───── DATASET RECORDS ─────

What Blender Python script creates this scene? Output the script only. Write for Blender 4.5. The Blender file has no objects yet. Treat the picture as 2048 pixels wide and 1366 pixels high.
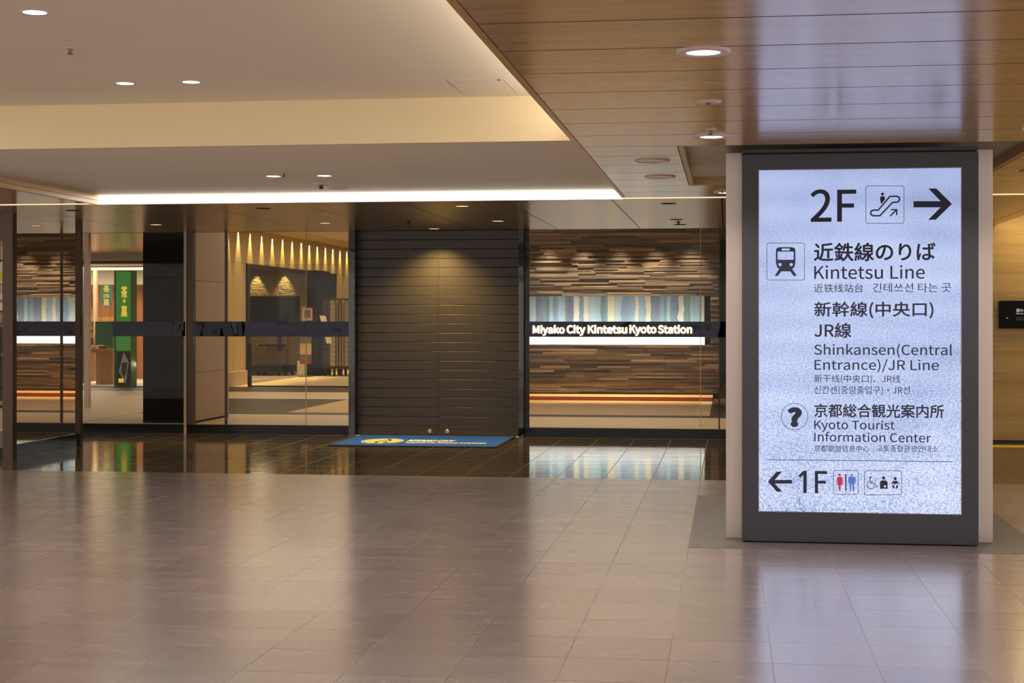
import bpy, bmesh, math, random
from mathutils import Vector
random.seed(7)
C = bpy.context.scene.collection
SC = bpy.context.scene

# ------------------------------------------------------------------ camera, world, exposure
F_PX, YAW, HOR, CAM_H = 3148.0, math.radians(7.857), 637.5, 1.5
cam_d = bpy.data.cameras.new('camera'); cam = bpy.data.objects.new('camera', cam_d); C.objects.link(cam)
cam.location = (0, 0, CAM_H); cam.rotation_euler = (math.pi/2, 0, YAW)
cam_d.sensor_width = 36; cam_d.lens = F_PX/2048*36; cam_d.shift_y = -(683-HOR)/2048
cam_d.clip_start = 0.05; cam_d.clip_end = 200
SC.camera = cam
SC.view_settings.view_transform = 'Standard'; SC.view_settings.look = 'None'
SC.view_settings.exposure = 0.0; SC.view_settings.gamma = 1.0; SC.view_settings.use_curve_mapping = False
SC.cycles.max_bounces = 10; SC.cycles.transparent_max_bounces = 16; SC.cycles.glossy_bounces = 6
SC.cycles.sample_clamp_indirect = 4.0; SC.cycles.caustics_reflective = False; SC.cycles.caustics_refractive = False
W = bpy.data.worlds.new('world'); SC.world = W; W.use_nodes = True
W.node_tree.nodes['Background'].inputs[0].default_value = (1.0, 0.95, 0.90, 1)
W.node_tree.nodes['Background'].inputs[1].default_value = 2.0
LAMP_W = 120.0            # power of one concourse downlight
SPOT_W = 230.0            # power of one entrance spotlight

# ------------------------------------------------------------------ measured places (metres)
ZW = 2.635               # timber soffit and entrance soffit
ZL, ZU = 2.72, 3.03      # the two levels of the pale coffer
XL, XR = -6.22, -1.0     # coffer sides
YFAS, YSL, YEN = 10.72, 14.765, 14.95
YF = 19.75               # facade glass
YS = 29.7                # stacked stone wall
XW = -11.0               # cream wall of the inner hall

def ray(px, py):
    s, c = math.sin(YAW), math.cos(YAW); a = (px-1024)/F_PX
    return (-s+c*a, c+s*a, (HOR-py)/F_PX)
def at(px, py, Y):
    d = ray(px, py); t = Y/d[1]; return (d[0]*t, Y, CAM_H+d[2]*t)
def on_z(px, py, z=0.0):
    d = ray(px, py); t = (z-CAM_H)/d[2]; return (d[0]*t, d[1]*t, z)
def on_x(px, py, X):
    d = ray(px, py); t = X/d[0]; return (X, d[1]*t, CAM_H+d[2]*t)

# ------------------------------------------------------------------ materials
def lin(r, g, b):
    f = lambda v: (v/255/12.92) if v/255 <= 0.04045 else ((v/255+0.055)/1.055)**2.4
    return (f(r), f(g), f(b), 1)
class NT:
    def __init__(s, name):
        s.m = bpy.data.materials.new(name); s.m.use_nodes = True; s.t = s.m.node_tree
        s.b = s.t.nodes['Principled BSDF']; s.out = s.t.nodes['Material Output']
    def n(s, typ, **kw):
        nd = s.t.nodes.new(typ)
        for k, v in kw.items():
            if k.startswith('i_'): s.put(nd.inputs[k[2:].replace('_', ' ')], v)
            else: setattr(nd, k, v)
        return nd
    def put(s, sock, v):
        if isinstance(v, bpy.types.NodeSocket): s.t.links.new(v, sock)
        else: sock.default_value = v
    def math(s, op, a, b=0.0, c=None):
        nd = s.t.nodes.new('ShaderNodeMath'); nd.operation = op
        s.put(nd.inputs[0], a); s.put(nd.inputs[1], b)
        if c is not None: s.put(nd.inputs[2], c)
        return nd.outputs[0]
    def pos(s):
        return s.n('ShaderNodeNewGeometry').outputs['Position']
    def xyz(s, v):
        nd = s.n('ShaderNodeSeparateXYZ'); s.put(nd.inputs[0], v); return nd.outputs
    def scaled(s, v, sc):
        nd = s.n('ShaderNodeVectorMath', operation='MULTIPLY'); s.put(nd.inputs[0], v); nd.inputs[1].default_value = sc; return nd.outputs[0]
    def noise(s, v, scale=1.0, detail=3, rough=0.5, dist=0.0):
        nd = s.n('ShaderNodeTexNoise'); s.put(nd.inputs['Vector'], v)
        nd.inputs['Scale'].default_value = scale; nd.inputs['Detail'].default_value = detail
        nd.inputs['Roughness'].default_value = rough; nd.inputs['Distortion'].default_value = dist
        return nd.outputs[0]
    def ramp(s, fac, stops, interp='LINEAR'):
        nd = s.n('ShaderNodeValToRGB'); s.put(nd.inputs[0], fac); cr = nd.color_ramp; cr.interpolation = interp
        while len(cr.elements) < len(stops): cr.elements.new(0.5)
        for e, (p, c) in zip(cr.elements, stops): e.position = p; e.color = c
        return nd.outputs[0]
    def mix(s, fac, a, b, mode='MIX'):
        nd = s.n('ShaderNodeMix', data_type='RGBA', blend_type=mode)
        s.put(nd.inputs[0], fac); s.put(nd.inputs[6], a); s.put(nd.inputs[7], b); return nd.outputs[2]
    def bump(s, h, strength=0.2, dist=0.01):
        nd = s.n('ShaderNodeBump'); s.put(nd.inputs['Height'], h)
        nd.inputs['Strength'].default_value = strength; nd.inputs['Distance'].default_value = dist
        s.put(s.b.inputs['Normal'], nd.outputs[0])
    def base(s, color, rough=0.5, metal=0.0, spec=0.5):
        s.put(s.b.inputs['Base Color'], color); s.put(s.b.inputs['Roughness'], rough)
        s.put(s.b.inputs['Metallic'], metal); s.put(s.b.inputs['Specular IOR Level'], spec)
        return s
def simple(name, color, rough=0.5, metal=0.0, spec=0.5, var=0.08, scale=6.0):
    m = NT(name); v = m.noise(m.pos(), scale, 3)
    k = m.math('MULTIPLY_ADD', v, 2*var, 1-var)
    nd = m.n('ShaderNodeCombineColor'); [m.put(nd.inputs[i], k) for i in range(3)]
    m.base(m.mix(1.0, color, nd.outputs[0], 'MULTIPLY'), rough, metal, spec)
    return m.m
def glow(name, color, strength, gloss=0.0):
    m = NT(name); m.base((0.02, 0.02, 0.02, 1), 0.4)
    m.put(m.b.inputs['Emission Color'], color); m.put(m.b.inputs['Emission Strength'], strength)
    return m.m

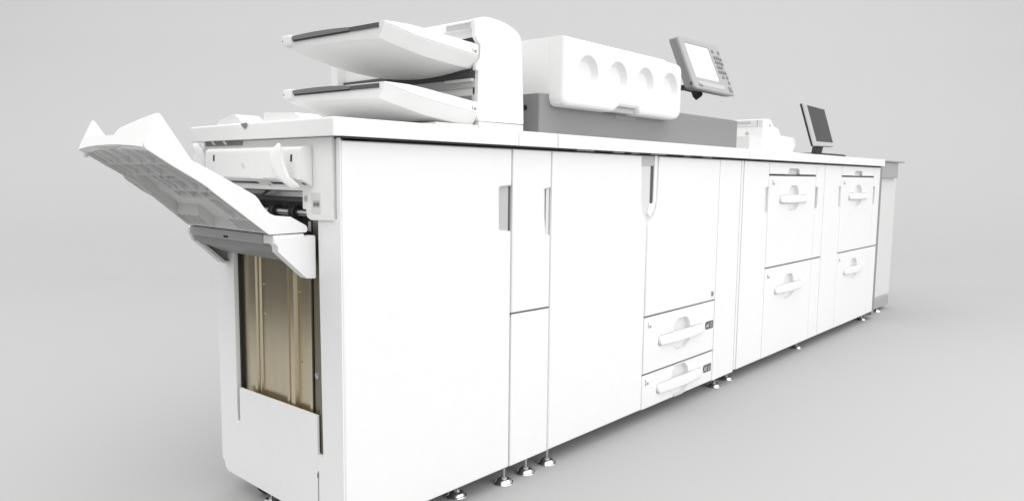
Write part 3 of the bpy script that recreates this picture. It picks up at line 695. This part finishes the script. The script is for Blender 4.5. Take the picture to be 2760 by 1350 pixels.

─────

▶ _AIM_:
Retype every entry verbatim and exclude the pictures from the copy.

▶ _COMPLETED TASK_:
What Blender Python script creates this scene? Output the script only. Write for Blender 4.5. The Blender file has no objects yet. Treat the picture as 2048 pixels wide and 1366 pixels high.
import bpy, bmesh, math, random
from mathutils import Vector
random.seed(7)
C = bpy.context.scene.collection
SC = bpy.context.scene

# ------------------------------------------------------------------ camera, world, exposure
F_PX, YAW, HOR, CAM_H = 3148.0, math.radians(7.857), 637.5, 1.5
cam_d = bpy.data.cameras.new('camera'); cam = bpy.data.objects.new('camera', cam_d); C.objects.link(cam)
cam.location = (0, 0, CAM_H); cam.rotation_euler = (math.pi/2, 0, YAW)
cam_d.sensor_width = 36; cam_d.lens = F_PX/2048*36; cam_d.shift_y = -(683-HOR)/2048
cam_d.clip_start = 0.05; cam_d.clip_end = 200
SC.camera = cam
SC.view_settings.view_transform = 'Standard'; SC.view_settings.look = 'None'
SC.view_settings.exposure = 0.0; SC.view_settings.gamma = 1.0; SC.view_settings.use_curve_mapping = False
SC.cycles.max_bounces = 10; SC.cycles.transparent_max_bounces = 16; SC.cycles.glossy_bounces = 6
SC.cycles.sample_clamp_indirect = 4.0; SC.cycles.caustics_reflective = False; SC.cycles.caustics_refractive = False
W = bpy.data.worlds.new('world'); SC.world = W; W.use_nodes = True
W.node_tree.nodes['Background'].inputs[0].default_value = (1.0, 0.95, 0.90, 1)
W.node_tree.nodes['Background'].inputs[1].default_value = 2.0
LAMP_W = 120.0            # power of one concourse downlight
SPOT_W = 230.0            # power of one entrance spotlight

# ------------------------------------------------------------------ measured places (metres)
ZW = 2.635               # timber soffit and entrance soffit
ZL, ZU = 2.72, 3.03      # the two levels of the pale coffer
XL, XR = -6.22, -1.0     # coffer sides
YFAS, YSL, YEN = 10.72, 14.765, 14.95
YF = 19.75               # facade glass
YS = 29.7                # stacked stone wall
XW = -11.0               # cream wall of the inner hall

def ray(px, py):
    s, c = math.sin(YAW), math.cos(YAW); a = (px-1024)/F_PX
    return (-s+c*a, c+s*a, (HOR-py)/F_PX)
def at(px, py, Y):
    d = ray(px, py); t = Y/d[1]; return (d[0]*t, Y, CAM_H+d[2]*t)
def on_z(px, py, z=0.0):
    d = ray(px, py); t = (z-CAM_H)/d[2]; return (d[0]*t, d[1]*t, z)
def on_x(px, py, X):
    d = ray(px, py); t = X/d[0]; return (X, d[1]*t, CAM_H+d[2]*t)

# ------------------------------------------------------------------ materials
def lin(r, g, b):
    f = lambda v: (v/255/12.92) if v/255 <= 0.04045 else ((v/255+0.055)/1.055)**2.4
    return (f(r), f(g), f(b), 1)
class NT:
    def __init__(s, name):
        s.m = bpy.data.materials.new(name); s.m.use_nodes = True; s.t = s.m.node_tree
        s.b = s.t.nodes['Principled BSDF']; s.out = s.t.nodes['Material Output']
    def n(s, typ, **kw):
        nd = s.t.nodes.new(typ)
        for k, v in kw.items():
            if k.startswith('i_'): s.put(nd.inputs[k[2:].replace('_', ' ')], v)
            else: setattr(nd, k, v)
        return nd
    def put(s, sock, v):
        if isinstance(v, bpy.types.NodeSocket): s.t.links.new(v, sock)
        else: sock.default_value = v
    def math(s, op, a, b=0.0, c=None):
        nd = s.t.nodes.new('ShaderNodeMath'); nd.operation = op
        s.put(nd.inputs[0], a); s.put(nd.inputs[1], b)
        if c is not None: s.put(nd.inputs[2], c)
        return nd.outputs[0]
    def pos(s):
        return s.n('ShaderNodeNewGeometry').outputs['Position']
    def xyz(s, v):
        nd = s.n('ShaderNodeSeparateXYZ'); s.put(nd.inputs[0], v); return nd.outputs
    def scaled(s, v, sc):
        nd = s.n('ShaderNodeVectorMath', operation='MULTIPLY'); s.put(nd.inputs[0], v); nd.inputs[1].default_value = sc; return nd.outputs[0]
    def noise(s, v, scale=1.0, detail=3, rough=0.5, dist=0.0):
        nd = s.n('ShaderNodeTexNoise'); s.put(nd.inputs['Vector'], v)
        nd.inputs['Scale'].default_value = scale; nd.inputs['Detail'].default_value = detail
        nd.inputs['Roughness'].default_value = rough; nd.inputs['Distortion'].default_value = dist
        return nd.outputs[0]
    def ramp(s, fac, stops, interp='LINEAR'):
        nd = s.n('ShaderNodeValToRGB'); s.put(nd.inputs[0], fac); cr = nd.color_ramp; cr.interpolation = interp
        while len(cr.elements) < len(stops): cr.elements.new(0.5)
        for e, (p, c) in zip(cr.elements, stops): e.position = p; e.color = c
        return nd.outputs[0]
    def mix(s, fac, a, b, mode='MIX'):
        nd = s.n('ShaderNodeMix', data_type='RGBA', blend_type=mode)
        s.put(nd.inputs[0], fac); s.put(nd.inputs[6], a); s.put(nd.inputs[7], b); return nd.outputs[2]
    def bump(s, h, strength=0.2, dist=0.01):
        nd = s.n('ShaderNodeBump'); s.put(nd.inputs['Height'], h)
        nd.inputs['Strength'].default_value = strength; nd.inputs['Distance'].default_value = dist
        s.put(s.b.inputs['Normal'], nd.outputs[0])
    def base(s, color, rough=0.5, metal=0.0, spec=0.5):
        s.put(s.b.inputs['Base Color'], color); s.put(s.b.inputs['Roughness'], rough)
        s.put(s.b.inputs['Metallic'], metal); s.put(s.b.inputs['Specular IOR Level'], spec)
        return s
def simple(name, color, rough=0.5, metal=0.0, spec=0.5, var=0.08, scale=6.0):
    m = NT(name); v = m.noise(m.pos(), scale, 3)
    k = m.math('MULTIPLY_ADD', v, 2*var, 1-var)
    nd = m.n('ShaderNodeCombineColor'); [m.put(nd.inputs[i], k) for i in range(3)]
    m.base(m.mix(1.0, color, nd.outputs[0], 'MULTIPLY'), rough, metal, spec)
    return m.m
def glow(name, color, strength, gloss=0.0):
    m = NT(name); m.base((0.02, 0.02, 0.02, 1), 0.4)
    m.put(m.b.inputs['Emission Color'], color); m.put(m.b.inputs['Emission Strength'], strength)
    return m.m

Write part 3 of the bpy script that recreates this picture. It picks up at line 695. This part finishes the script. The script is for Blender 4.5. Take the picture to be 2760 by 1350 pixels.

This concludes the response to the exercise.